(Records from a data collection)
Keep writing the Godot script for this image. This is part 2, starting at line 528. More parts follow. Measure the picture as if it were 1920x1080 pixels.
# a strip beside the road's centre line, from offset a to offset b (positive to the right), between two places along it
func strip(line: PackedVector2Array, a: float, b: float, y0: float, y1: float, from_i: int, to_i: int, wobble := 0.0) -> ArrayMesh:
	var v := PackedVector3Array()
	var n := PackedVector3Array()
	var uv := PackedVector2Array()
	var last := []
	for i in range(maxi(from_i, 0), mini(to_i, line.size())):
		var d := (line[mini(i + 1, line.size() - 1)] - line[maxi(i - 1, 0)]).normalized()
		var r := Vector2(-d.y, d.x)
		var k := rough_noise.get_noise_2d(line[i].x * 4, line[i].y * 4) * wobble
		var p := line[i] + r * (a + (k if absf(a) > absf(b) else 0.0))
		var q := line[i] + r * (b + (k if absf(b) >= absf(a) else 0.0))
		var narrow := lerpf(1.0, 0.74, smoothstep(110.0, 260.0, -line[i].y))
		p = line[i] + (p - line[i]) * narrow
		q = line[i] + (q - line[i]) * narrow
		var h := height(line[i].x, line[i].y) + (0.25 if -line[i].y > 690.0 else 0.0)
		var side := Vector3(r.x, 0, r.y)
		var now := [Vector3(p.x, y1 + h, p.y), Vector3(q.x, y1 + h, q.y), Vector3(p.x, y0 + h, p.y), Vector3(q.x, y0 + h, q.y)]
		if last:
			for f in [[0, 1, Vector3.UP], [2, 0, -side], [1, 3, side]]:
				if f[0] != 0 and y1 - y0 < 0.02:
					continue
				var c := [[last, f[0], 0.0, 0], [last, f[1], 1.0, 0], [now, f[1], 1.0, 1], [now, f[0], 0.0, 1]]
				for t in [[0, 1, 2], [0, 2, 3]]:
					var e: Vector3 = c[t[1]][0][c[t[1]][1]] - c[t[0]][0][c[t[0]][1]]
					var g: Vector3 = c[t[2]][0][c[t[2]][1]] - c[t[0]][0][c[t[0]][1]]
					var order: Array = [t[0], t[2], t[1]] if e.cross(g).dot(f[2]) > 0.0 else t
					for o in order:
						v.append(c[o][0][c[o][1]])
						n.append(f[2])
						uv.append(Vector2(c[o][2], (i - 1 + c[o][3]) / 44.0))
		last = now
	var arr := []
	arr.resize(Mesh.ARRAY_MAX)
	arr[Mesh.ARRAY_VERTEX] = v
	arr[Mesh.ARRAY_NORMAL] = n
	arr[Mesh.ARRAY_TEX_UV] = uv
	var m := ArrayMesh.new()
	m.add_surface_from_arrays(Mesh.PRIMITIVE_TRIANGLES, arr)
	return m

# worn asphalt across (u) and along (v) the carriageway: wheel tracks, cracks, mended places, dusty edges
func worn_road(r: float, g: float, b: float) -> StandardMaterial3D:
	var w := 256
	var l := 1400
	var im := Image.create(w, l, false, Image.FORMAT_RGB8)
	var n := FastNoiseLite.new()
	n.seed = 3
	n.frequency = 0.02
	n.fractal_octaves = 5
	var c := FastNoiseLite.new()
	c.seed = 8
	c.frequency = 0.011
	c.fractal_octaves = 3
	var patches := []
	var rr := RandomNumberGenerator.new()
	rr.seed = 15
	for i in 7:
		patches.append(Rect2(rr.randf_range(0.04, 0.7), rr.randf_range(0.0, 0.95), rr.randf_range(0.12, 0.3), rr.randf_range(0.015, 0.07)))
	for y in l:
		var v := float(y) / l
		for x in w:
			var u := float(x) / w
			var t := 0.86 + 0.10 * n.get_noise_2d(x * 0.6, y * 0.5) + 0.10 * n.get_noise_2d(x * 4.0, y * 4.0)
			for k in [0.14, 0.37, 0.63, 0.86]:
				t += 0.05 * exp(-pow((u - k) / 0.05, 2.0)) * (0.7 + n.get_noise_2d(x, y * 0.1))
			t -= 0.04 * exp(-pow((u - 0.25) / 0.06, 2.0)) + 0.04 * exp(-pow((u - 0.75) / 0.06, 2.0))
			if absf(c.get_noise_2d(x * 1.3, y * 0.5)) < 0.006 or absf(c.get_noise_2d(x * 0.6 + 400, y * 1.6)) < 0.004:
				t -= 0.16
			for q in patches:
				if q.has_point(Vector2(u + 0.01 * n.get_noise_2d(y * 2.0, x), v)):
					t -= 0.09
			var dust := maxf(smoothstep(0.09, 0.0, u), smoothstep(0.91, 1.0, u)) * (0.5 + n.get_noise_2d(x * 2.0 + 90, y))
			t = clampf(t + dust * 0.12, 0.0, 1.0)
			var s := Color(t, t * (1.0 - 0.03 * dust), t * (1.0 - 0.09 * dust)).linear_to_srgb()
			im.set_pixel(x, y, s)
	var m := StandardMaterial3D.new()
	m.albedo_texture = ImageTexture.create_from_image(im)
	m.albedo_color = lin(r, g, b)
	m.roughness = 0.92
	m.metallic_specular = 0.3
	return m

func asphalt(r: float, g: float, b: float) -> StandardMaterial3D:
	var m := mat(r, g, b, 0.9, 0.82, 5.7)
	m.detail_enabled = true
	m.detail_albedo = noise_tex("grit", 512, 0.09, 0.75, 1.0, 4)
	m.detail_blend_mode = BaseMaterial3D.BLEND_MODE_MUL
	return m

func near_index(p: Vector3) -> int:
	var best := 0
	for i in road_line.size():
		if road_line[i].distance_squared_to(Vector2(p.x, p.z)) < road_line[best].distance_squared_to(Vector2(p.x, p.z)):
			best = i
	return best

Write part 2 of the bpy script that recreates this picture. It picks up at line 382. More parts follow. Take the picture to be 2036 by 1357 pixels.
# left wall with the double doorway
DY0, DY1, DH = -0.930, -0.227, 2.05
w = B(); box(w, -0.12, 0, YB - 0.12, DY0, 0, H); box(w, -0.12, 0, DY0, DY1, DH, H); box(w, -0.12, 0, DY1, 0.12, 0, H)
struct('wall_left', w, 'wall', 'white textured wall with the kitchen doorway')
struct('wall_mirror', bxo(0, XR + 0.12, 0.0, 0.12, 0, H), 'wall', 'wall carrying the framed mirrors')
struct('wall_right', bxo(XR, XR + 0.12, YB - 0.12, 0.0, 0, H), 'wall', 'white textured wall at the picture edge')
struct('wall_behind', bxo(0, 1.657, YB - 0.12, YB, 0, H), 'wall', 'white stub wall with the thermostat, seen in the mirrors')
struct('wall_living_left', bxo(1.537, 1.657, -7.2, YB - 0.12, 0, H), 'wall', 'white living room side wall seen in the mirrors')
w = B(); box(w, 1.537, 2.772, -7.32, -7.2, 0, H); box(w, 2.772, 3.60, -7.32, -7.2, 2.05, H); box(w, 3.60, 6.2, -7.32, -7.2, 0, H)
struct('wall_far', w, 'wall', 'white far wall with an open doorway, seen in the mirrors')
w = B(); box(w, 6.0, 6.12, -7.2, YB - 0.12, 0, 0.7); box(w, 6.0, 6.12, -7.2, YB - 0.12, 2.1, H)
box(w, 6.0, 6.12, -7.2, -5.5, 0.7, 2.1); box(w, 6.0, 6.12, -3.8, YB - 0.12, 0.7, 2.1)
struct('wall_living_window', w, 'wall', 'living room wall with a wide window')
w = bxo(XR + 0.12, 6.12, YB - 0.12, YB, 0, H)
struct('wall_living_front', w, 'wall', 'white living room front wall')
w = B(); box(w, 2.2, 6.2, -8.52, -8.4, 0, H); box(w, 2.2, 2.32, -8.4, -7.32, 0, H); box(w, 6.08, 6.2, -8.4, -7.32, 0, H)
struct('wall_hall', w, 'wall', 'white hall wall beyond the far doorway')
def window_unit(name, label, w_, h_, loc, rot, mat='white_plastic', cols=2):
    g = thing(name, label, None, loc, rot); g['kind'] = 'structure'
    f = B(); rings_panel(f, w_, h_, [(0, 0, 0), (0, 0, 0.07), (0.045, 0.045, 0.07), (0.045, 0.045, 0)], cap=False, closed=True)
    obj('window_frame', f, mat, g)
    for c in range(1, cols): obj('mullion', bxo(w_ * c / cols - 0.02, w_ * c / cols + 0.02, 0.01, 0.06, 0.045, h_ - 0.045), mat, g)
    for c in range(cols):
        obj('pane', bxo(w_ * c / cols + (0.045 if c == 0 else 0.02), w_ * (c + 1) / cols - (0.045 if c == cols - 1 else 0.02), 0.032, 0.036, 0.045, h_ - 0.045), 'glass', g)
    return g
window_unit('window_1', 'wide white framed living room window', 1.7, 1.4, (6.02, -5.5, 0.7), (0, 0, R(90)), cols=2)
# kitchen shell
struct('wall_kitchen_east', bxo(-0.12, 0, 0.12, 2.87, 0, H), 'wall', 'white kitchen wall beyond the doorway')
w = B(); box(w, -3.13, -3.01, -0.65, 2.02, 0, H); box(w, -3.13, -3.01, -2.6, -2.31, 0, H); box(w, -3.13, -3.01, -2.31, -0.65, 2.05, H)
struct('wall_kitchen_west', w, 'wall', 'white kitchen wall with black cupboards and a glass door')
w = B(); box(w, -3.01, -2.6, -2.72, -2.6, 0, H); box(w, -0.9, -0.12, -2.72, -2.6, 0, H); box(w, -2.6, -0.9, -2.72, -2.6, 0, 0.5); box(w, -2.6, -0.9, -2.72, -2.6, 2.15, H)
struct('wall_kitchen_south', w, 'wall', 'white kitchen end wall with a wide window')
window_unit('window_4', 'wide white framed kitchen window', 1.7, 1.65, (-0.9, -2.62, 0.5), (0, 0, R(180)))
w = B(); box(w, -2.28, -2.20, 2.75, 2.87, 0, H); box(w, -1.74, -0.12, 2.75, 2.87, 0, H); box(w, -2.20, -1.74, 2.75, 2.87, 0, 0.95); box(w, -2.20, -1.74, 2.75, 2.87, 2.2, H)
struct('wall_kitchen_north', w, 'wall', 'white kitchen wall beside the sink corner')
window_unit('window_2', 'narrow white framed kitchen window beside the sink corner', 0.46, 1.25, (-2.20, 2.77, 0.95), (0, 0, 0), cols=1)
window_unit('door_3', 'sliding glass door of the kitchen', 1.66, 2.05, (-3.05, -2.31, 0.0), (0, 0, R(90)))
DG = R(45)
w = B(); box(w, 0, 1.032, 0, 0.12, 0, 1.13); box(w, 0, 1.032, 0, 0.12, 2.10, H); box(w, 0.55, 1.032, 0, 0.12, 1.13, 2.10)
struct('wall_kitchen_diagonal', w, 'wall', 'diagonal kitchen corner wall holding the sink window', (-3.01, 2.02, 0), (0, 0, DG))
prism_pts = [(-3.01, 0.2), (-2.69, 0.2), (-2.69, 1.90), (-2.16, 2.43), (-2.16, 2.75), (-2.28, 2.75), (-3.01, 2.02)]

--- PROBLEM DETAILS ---
Which lines hold the word "part"? Return all of them from the records above.

--- EXERCISE OUTPUT ---
Keep writing the Godot script for this image. This is part 2, starting at line 528. More parts follow. Measure the picture as if it were 1920x1080 pixels.
Write part 2 of the bpy script that recreates this picture. It picks up at line 382. More parts follow. Take the picture to be 2036 by 1357 pixels.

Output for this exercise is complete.